Kosgei threw in a surge in the early stretches of Shore Road but could not shake Karoki, who assumed control and didn’t falter until the hills between Pond Cove and the entrance to Fort Williams.

“The last 2K was very hard,” Karoki said. “I was trying to run the course record. I didn’t get it but I’m very happy.”

The course record (27:28) was set by Gilbert Okari in 2003, the first of his three straight titles. Until Saturday, the fastest 10K on the roads this year had been 27:44 in April in New Orleans.

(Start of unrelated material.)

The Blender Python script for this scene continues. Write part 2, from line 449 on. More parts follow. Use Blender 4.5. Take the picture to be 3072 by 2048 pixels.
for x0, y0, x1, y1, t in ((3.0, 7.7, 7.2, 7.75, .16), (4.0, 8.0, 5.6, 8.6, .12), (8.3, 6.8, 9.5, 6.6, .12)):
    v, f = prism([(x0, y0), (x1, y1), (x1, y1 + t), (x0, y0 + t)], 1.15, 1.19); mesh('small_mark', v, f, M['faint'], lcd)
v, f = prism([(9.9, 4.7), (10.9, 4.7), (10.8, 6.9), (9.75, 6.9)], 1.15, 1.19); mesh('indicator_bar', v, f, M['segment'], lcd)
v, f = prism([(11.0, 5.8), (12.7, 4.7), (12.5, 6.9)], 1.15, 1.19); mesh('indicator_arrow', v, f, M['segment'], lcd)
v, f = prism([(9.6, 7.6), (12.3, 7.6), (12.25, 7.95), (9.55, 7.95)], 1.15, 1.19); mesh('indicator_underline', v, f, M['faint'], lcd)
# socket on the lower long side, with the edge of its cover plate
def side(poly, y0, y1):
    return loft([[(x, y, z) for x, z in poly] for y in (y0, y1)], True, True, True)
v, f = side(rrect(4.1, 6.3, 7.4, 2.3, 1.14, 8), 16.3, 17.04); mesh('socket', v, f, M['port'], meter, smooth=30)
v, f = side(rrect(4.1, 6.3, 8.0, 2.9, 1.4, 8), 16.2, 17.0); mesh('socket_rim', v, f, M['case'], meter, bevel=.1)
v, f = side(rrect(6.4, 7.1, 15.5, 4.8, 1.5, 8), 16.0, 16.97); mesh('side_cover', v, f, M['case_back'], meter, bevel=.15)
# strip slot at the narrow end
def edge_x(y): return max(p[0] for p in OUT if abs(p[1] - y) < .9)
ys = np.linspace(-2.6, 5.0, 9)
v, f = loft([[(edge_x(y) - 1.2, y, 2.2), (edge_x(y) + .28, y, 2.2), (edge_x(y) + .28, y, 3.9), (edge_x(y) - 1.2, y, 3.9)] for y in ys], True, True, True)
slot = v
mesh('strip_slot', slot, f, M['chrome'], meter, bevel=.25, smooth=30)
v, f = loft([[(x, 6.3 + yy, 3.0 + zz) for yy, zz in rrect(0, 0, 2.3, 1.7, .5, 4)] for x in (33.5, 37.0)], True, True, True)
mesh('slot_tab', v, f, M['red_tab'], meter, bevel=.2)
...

“It’s all racing so times don’t matter,” True said. “They started coming back a little toward the end but it was too little, too late. I should have hung tough and burned myself to stay with them, and it could have been a little better outcome.”

Better than the best American finish in race history, and by a local boy to boot? True has high standards.

“Who knows?” he said. “I could have blown up and finished 10th, but I also could have hung tough with them a little more. It was one of those things that if I went with them, it could have been the point of no return, that I wasn’t going to be able to last.”

He shook his head.

“That’s racing,” he said. “You’ve got to put yourself in those positions.”